Records:

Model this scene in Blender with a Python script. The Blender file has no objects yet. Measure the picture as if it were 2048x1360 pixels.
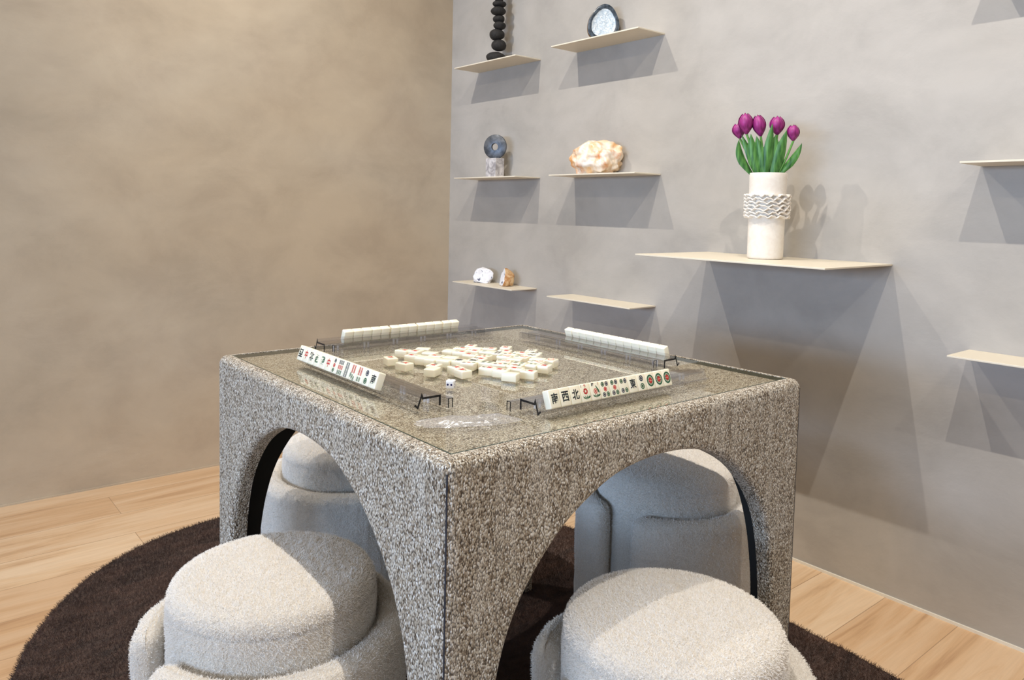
import bpy, bmesh, math, random
from math import pi, sin, cos, radians as R
from mathutils import Vector as V, Matrix, noise, Euler
random.seed(7)
SC = bpy.context.scene
COL = SC.collection

# ------------------------------------------------------------------ camera
CAMLOC = V((-0.9637, -1.1955, 1.0773))
cr = V((0.7709412, -0.6365056, 0.0225883)); cu = V((0.0229141, 0.0631616, 0.9977402)); cf = V((0.636494, 0.7686815, -0.0632788))
cd = bpy.data.cameras.new('camera'); cam = bpy.data.objects.new('camera', cd); COL.objects.link(cam)
m = Matrix.Identity(4)
for i in range(3):
    m[i][0] = cr[i]; m[i][1] = cu[i]; m[i][2] = -cf[i]; m[i][3] = CAMLOC[i]
cam.matrix_world = m
cd.sensor_width = 36.0; cd.lens = 36.0 * 1521.99 / 2048.0
cd.shift_y = -(680.0 - 517.95) / 2048.0
cd.clip_start = 0.02
SC.camera = cam

# ------------------------------------------------------------------ room numbers
XW, YW, ZC = 1.2222, 1.9429, 3.0          # right wall plane, left wall plane, ceiling
XB, YB = -5.5, -3.6                       # window wall, wall behind the camera
TT = 0.76                                 # table top

# ------------------------------------------------------------------ world + lights
w = bpy.data.worlds.new('world'); SC.world = w; w.use_nodes = True
wb = w.node_tree.nodes['Background']; wb.inputs[0].default_value = (0.78, 0.88, 1.0, 1); wb.inputs[1].default_value = 0.5

def spot(x, y, aim, power, col, size, blend, rad):
    l = bpy.data.lights.new('downlight', 'SPOT'); l.energy = power; l.color = col
    l.spot_size = R(size); l.spot_blend = blend; l.shadow_soft_size = rad
    o = bpy.data.objects.new('downlight_lamp', l); COL.objects.link(o)
    o.location = (x, y, 2.935)
    o.rotation_euler = (V(aim) - V(o.location)).to_track_quat('-Z', 'Y').to_euler()
    return o
ROW_A = [1.19, 0.14, -0.82, -2.0]
for y in ROW_A: spot(-0.165, y, (0.75, y, 0.0), 82 if y > -1.5 else 52, (1.0, 0.94, 0.86), 134, 1.0, 0.010)

def area(name, loc, aim, sx, sy, power, col):
    l = bpy.data.lights.new(name, 'AREA'); l.shape = 'RECTANGLE'; l.size = sx; l.size_y = sy; l.energy = power; l.color = col
    o = bpy.data.objects.new(name, l); COL.objects.link(o); o.location = loc
    d = (V(aim) - V(loc)).normalized(); zz = -d; xx = V((0, 1, 0)); yy = zz.cross(xx).normalized(); mm = Matrix.Identity(4)
    for i in range(3): mm[i][0] = xx[i]; mm[i][1] = yy[i]; mm[i][2] = zz[i]; mm[i][3] = loc[i]
    o.matrix_world = mm
    return o
area('window_daylight', (XB - 0.10, -0.45, 1.42), (0, -0.45, 1.40), 4.2, 0.72, 215, (0.45, 0.66, 1.0))

area('linear_light', (-1.95, -0.7, 2.93), (0.2, -0.7, 0.6), 5.0, 0.05, 17, (1.0, 0.86, 0.68))
SC.view_settings.view_transform = 'Standard'; SC.view_settings.look = 'None'
SC.cycles.transparent_max_bounces = 32
SC.view_settings.exposure = 0.14; SC.view_settings.gamma = 1.0; SC.view_settings.use_curve_mapping = False

# ------------------------------------------------------------------ material helpers
def mat(name, col=(0.8, 0.8, 0.8), rough=0.5, metal=0.0, spec=0.5, coat=0.0):
    mt = bpy.data.materials.new(name); mt.use_nodes = True
    b = mt.node_tree.nodes['Principled BSDF']
    b.inputs['Base Color'].default_value = (*col, 1); b.inputs['Roughness'].default_value = rough
    b.inputs['Metallic'].default_value = metal; b.inputs['Specular IOR Level'].default_value = spec
    b.inputs['Coat Weight'].default_value = coat; b.inputs['Coat Roughness'].default_value = 0.08
    return mt
class N:
    def __init__(s, mt):
        s.t = mt.node_tree; s.b = s.t.nodes['Principled BSDF']; s.out = s.t.nodes['Material Output']
        s.co = s.t.nodes.new('ShaderNodeTexCoord')
    def new(s, k, **kw):
        n = s.t.nodes.new(k)
        for a, v in kw.items():
            if a.startswith('i_'): n.inputs[a[2:].replace('_', ' ')].default_value = v
            else: setattr(n, a, v)
        return n
    def L(s, a, b): s.t.links.new(a, b)
    def vec(s, scale=(1, 1, 1), rot=(0, 0, 0), loc=(0, 0, 0)):
        mp = s.new('ShaderNodeMapping'); mp.inputs['Scale'].default_value = scale; mp.inputs['Rotation'].default_value = rot; mp.inputs['Location'].default_value = loc
        s.L(s.co.outputs['Object'], mp.inputs['Vector']); return mp.outputs[0]
    def noise(s, vec, scale, detail=4, rough=0.5, dist=0.0):
        n = s.new('ShaderNodeTexNoise'); n.inputs['Scale'].default_value = scale; n.inputs['Detail'].default_value = detail
        n.inputs['Roughness'].default_value = rough; n.inputs['Distortion'].default_value = dist
        s.L(vec, n.inputs['Vector']); return n
    def ramp(s, fac, pts, interp='LINEAR'):
        r = s.new('ShaderNodeValToRGB'); r.color_ramp.interpolation = interp
        el = r.color_ramp.elements
        while len(el) < len(pts): el.new(0.5)
        for e, (p, c) in zip(el, pts):
            e.position = p; e.color = (*c, 1) if len(c) == 3 else c
        s.L(fac, r.inputs[0]); return r.outputs[0]
    def mix(s, fac, a, b, mode='MIX'):
        n = s.new('ShaderNodeMix', data_type='RGBA', blend_type=mode)
        for k, v in ((0, fac), (6, a), (7, b)):
            if hasattr(v, 'links') or hasattr(v, 'is_linked'): s.L(v, n.inputs[k])
            else: n.inputs[k].default_value = v if k == 0 else (*v, 1)
        return n.outputs[2]
    def bump(s, h, strength, dist):
        n = s.new('ShaderNodeBump'); n.inputs['Strength'].default_value = strength; n.inputs['Distance'].default_value = dist
        s.L(h, n.inputs['Height']); return n.outputs[0]
    def math(s, op, a, b=0.5):
        n = s.new('ShaderNodeMath', operation=op)
        for k, v in ((0, a), (1, b)):
            if isinstance(v, (int, float)): n.inputs[k].default_value = v
            else: s.L(v, n.inputs[k])
        return n.outputs[0]

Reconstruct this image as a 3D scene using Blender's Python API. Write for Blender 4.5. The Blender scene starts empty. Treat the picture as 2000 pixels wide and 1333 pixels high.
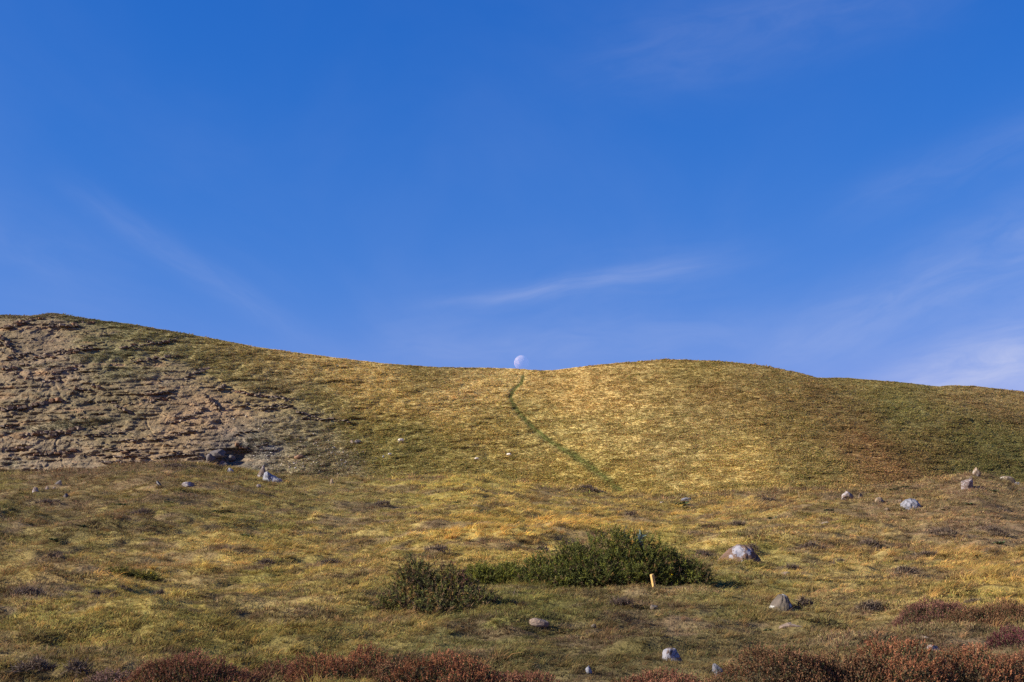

Task details: Strip the images and reproduce the remaining records precisely.

Written answer:
Model this scene in Blender with a Python script. The Blender file has no objects yet. Measure the picture as if it were 2048x1360 pixels.
import bpy, bmesh, math, random
from math import pi, sin, cos, radians as R
from mathutils import Vector as V, Matrix, noise, Euler
random.seed(7)
SC = bpy.context.scene
COL = SC.collection

# ------------------------------------------------------------------ camera
CAMLOC = V((-0.9637, -1.1955, 1.0773))
cr = V((0.7709412, -0.6365056, 0.0225883)); cu = V((0.0229141, 0.0631616, 0.9977402)); cf = V((0.636494, 0.7686815, -0.0632788))
cd = bpy.data.cameras.new('camera'); cam = bpy.data.objects.new('camera', cd); COL.objects.link(cam)
m = Matrix.Identity(4)
for i in range(3):
    m[i][0] = cr[i]; m[i][1] = cu[i]; m[i][2] = -cf[i]; m[i][3] = CAMLOC[i]
cam.matrix_world = m
cd.sensor_width = 36.0; cd.lens = 36.0 * 1521.99 / 2048.0
cd.shift_y = -(680.0 - 517.95) / 2048.0
cd.clip_start = 0.02
SC.camera = cam

# ------------------------------------------------------------------ room numbers
XW, YW, ZC = 1.2222, 1.9429, 3.0          # right wall plane, left wall plane, ceiling
XB, YB = -5.5, -3.6                       # window wall, wall behind the camera
TT = 0.76                                 # table top

# ------------------------------------------------------------------ world + lights
w = bpy.data.worlds.new('world'); SC.world = w; w.use_nodes = True
wb = w.node_tree.nodes['Background']; wb.inputs[0].default_value = (0.78, 0.88, 1.0, 1); wb.inputs[1].default_value = 0.5

def spot(x, y, aim, power, col, size, blend, rad):
    l = bpy.data.lights.new('downlight', 'SPOT'); l.energy = power; l.color = col
    l.spot_size = R(size); l.spot_blend = blend; l.shadow_soft_size = rad
    o = bpy.data.objects.new('downlight_lamp', l); COL.objects.link(o)
    o.location = (x, y, 2.935)
    o.rotation_euler = (V(aim) - V(o.location)).to_track_quat('-Z', 'Y').to_euler()
    return o
ROW_A = [1.19, 0.14, -0.82, -2.0]
for y in ROW_A: spot(-0.165, y, (0.75, y, 0.0), 82 if y > -1.5 else 52, (1.0, 0.94, 0.86), 134, 1.0, 0.010)

def area(name, loc, aim, sx, sy, power, col):
    l = bpy.data.lights.new(name, 'AREA'); l.shape = 'RECTANGLE'; l.size = sx; l.size_y = sy; l.energy = power; l.color = col
    o = bpy.data.objects.new(name, l); COL.objects.link(o); o.location = loc
    d = (V(aim) - V(loc)).normalized(); zz = -d; xx = V((0, 1, 0)); yy = zz.cross(xx).normalized(); mm = Matrix.Identity(4)
    for i in range(3): mm[i][0] = xx[i]; mm[i][1] = yy[i]; mm[i][2] = zz[i]; mm[i][3] = loc[i]
    o.matrix_world = mm
    return o
area('window_daylight', (XB - 0.10, -0.45, 1.42), (0, -0.45, 1.40), 4.2, 0.72, 215, (0.45, 0.66, 1.0))

area('linear_light', (-1.95, -0.7, 2.93), (0.2, -0.7, 0.6), 5.0, 0.05, 17, (1.0, 0.86, 0.68))
SC.view_settings.view_transform = 'Standard'; SC.view_settings.look = 'None'
SC.cycles.transparent_max_bounces = 32
SC.view_settings.exposure = 0.14; SC.view_settings.gamma = 1.0; SC.view_settings.use_curve_mapping = False

# ------------------------------------------------------------------ material helpers
def mat(name, col=(0.8, 0.8, 0.8), rough=0.5, metal=0.0, spec=0.5, coat=0.0):
    mt = bpy.data.materials.new(name); mt.use_nodes = True
    b = mt.node_tree.nodes['Principled BSDF']
    b.inputs['Base Color'].default_value = (*col, 1); b.inputs['Roughness'].default_value = rough
    b.inputs['Metallic'].default_value = metal; b.inputs['Specular IOR Level'].default_value = spec
    b.inputs['Coat Weight'].default_value = coat; b.inputs['Coat Roughness'].default_value = 0.08
    return mt
class N:
    def __init__(s, mt):
        s.t = mt.node_tree; s.b = s.t.nodes['Principled BSDF']; s.out = s.t.nodes['Material Output']
        s.co = s.t.nodes.new('ShaderNodeTexCoord')
    def new(s, k, **kw):
        n = s.t.nodes.new(k)
        for a, v in kw.items():
            if a.startswith('i_'): n.inputs[a[2:].replace('_', ' ')].default_value = v
            else: setattr(n, a, v)
        return n
    def L(s, a, b): s.t.links.new(a, b)
    def vec(s, scale=(1, 1, 1), rot=(0, 0, 0), loc=(0, 0, 0)):
        mp = s.new('ShaderNodeMapping'); mp.inputs['Scale'].default_value = scale; mp.inputs['Rotation'].default_value = rot; mp.inputs['Location'].default_value = loc
        s.L(s.co.outputs['Object'], mp.inputs['Vector']); return mp.outputs[0]
    def noise(s, vec, scale, detail=4, rough=0.5, dist=0.0):
        n = s.new('ShaderNodeTexNoise'); n.inputs['Scale'].default_value = scale; n.inputs['Detail'].default_value = detail
        n.inputs['Roughness'].default_value = rough; n.inputs['Distortion'].default_value = dist
        s.L(vec, n.inputs['Vector']); return n
    def ramp(s, fac, pts, interp='LINEAR'):
        r = s.new('ShaderNodeValToRGB'); r.color_ramp.interpolation = interp
        el = r.color_ramp.elements
        while len(el) < len(pts): el.new(0.5)
        for e, (p, c) in zip(el, pts):
            e.position = p; e.color = (*c, 1) if len(c) == 3 else c
        s.L(fac, r.inputs[0]); return r.outputs[0]
    def mix(s, fac, a, b, mode='MIX'):
        n = s.new('ShaderNodeMix', data_type='RGBA', blend_type=mode)
        for k, v in ((0, fac), (6, a), (7, b)):
            if hasattr(v, 'links') or hasattr(v, 'is_linked'): s.L(v, n.inputs[k])
            else: n.inputs[k].default_value = v if k == 0 else (*v, 1)
        return n.outputs[2]
    def bump(s, h, strength, dist):
        n = s.new('ShaderNodeBump'); n.inputs['Strength'].default_value = strength; n.inputs['Distance'].default_value = dist
        s.L(h, n.inputs['Height']); return n.outputs[0]
    def math(s, op, a, b=0.5):
        n = s.new('ShaderNodeMath', operation=op)
        for k, v in ((0, a), (1, b)):
            if isinstance(v, (int, float)): n.inputs[k].default_value = v
            else: s.L(v, n.inputs[k])
        return n.outputs[0]

Reconstruct this image as a 3D scene using Blender's Python API. Write for Blender 4.5. The Blender scene starts empty. Treat the picture as 2000 pixels wide and 1333 pixels high.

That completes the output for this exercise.